Вообще общий тон всех выступлений задан был докладом С.С. Смирнова. Борису Пастернаку, дескать, кое-кто незаслуженно курит фимиам, сам роман "Доктор Живаго" - просто слабая книга, но философия ее антисоветская, а автор люто ненавидит Октябрьскую революцию. И все в разных выражениях говорили одно и то же.

Ныне здравствующий Владимир Солоухин поставил вопрос о том, не следует ли нынешнему внутреннему эмигранту Б.Пастернаку стать по-настоящему эмигрантом? "Вот тут-то и будет для него настоящая казнь, - сказал он. - Он там ничего не сможет рассказать интересного. И через месяц его выбросят, как съеденное яйцо, как выжатый лимон. И тогда это будет настоящая казнь за предательство, которое он совершил".

Короче всех, нужно сказать, было выступление С. Баруздина, нынешнего редактора "Дружбы народов". Короткое, но не менее энергичное. "Есть хорошая русская пословица, - сказал он, - собачьего нрава не изменишь! Мне кажется, что самое правильное - убраться Пастернаку из нашей страны поскорее". И это сказал человек, который печатает сейчас в своем журнале "Детей Арбата" Рыбакова, где так много говорится о студентах, клевещущих и доносящих друг на друга.

Под самый занавес собрания тявкнула со своего места престарелая Вера Инбер. Уцепившись за фразу из резолюции, зачитанную Лесючевским: "Давно оторвавшийся от жизни и народа, самовлюбленный эстет и декадент", она потребовала исправления - эстет и декадент это чисто литературное определение. Это не заключает в себе будущего предательства. Это слабо сказано".

Вот так протекало и закончилось единогласным принятием резолюции это позорное, но, увы, действительно историческое собрание. Многим хотелось бы его забыть. Но такое не забывается. Не настало ли время заговорить об этом в полный голос? И в первую очередь тем, кто тогда не постеснялся это сделать.

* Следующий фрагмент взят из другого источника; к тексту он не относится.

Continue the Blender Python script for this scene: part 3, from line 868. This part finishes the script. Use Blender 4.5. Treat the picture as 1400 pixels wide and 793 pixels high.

В завершение скажу, что весьма косвенное отношение к "делу" Пастернака имел и я. Весной 1957 г., когда я был в Италии, меня пригласил к себе издатель "Доктора Живаго" Фельтринелли и, прощаясь, вручил письмо, адресованное Алексею Суркову как одному из руководителей Союза писателей. В этом письме издатель писал, что, печатая роман Пастернака, он вовсе не считает это недружественным актом по отношению к Советскому Союзу, и выразил надежду, что оригинал (? - А.П.) вскоре увидит свет на родине автора.

Письмо я Суркову передал. Последовавший за публикацией романа в Италии (в ноябре 1957 г.) год молчания внушал какие-то надежды. Они не оправдались. Авось мы доживем до первых номеров "Нового мира" за 1988 год, в которых, по словам Залыгина, будет опубликован "Доктор Живаго". Это будет хотя и запоздалый, но большой, настоящий праздник.